Whoops! This light-hearted gaming column is getting a little bit heavy, isn't it. Well, let's leave that behind and talk about acceptable targets. As much as killing Nazis (the unambiguous villains of modern history) after all that Modern Warfare piddle is like greeting an old friend or slipping into an old, comfortable jumper, I wouldn't want all war games to go back to it. We'd just get sick of them again, in the same way I'm currently sick of having to kill Russians so much.

Games only pick on Russians these days because Russians are one of the few remaining groups no one gets uppity about when you demonize them (except me, apparently), unlike brown-skinned people or Jews. But there are so many other completely acceptable targets that don't rely on cultural or nationalistic prejudice that games don't seem to touch upon very often. One of the goals I have for XP is to encourage more creative thinking in game development, so to that end, let's compile a short list.

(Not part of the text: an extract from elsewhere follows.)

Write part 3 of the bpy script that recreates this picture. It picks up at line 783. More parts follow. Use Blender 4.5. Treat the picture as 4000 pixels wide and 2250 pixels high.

Not modern-day Mongolians, who I'm sure like all former empires are now permanently faintly embarrassed about it, but the Mongol hordes of ancient times. The guys were absolute dicks. They went around conquering a load of places without even asking first, but what ticks me off the most is that they burnt down libraries. They destroyed some of the greatest Arabian houses of learning during a time when the Islamic world was the center of civilization, robbing the modern world of much of the knowledge of the past and setting back human evolution by centuries. Essentially they're the whole reason dipshits still debate torture on internet forums.

Oh yeah, and they also killed a whole bunch of people, but we make video games about blowing people's bollocks off so who are we to judge.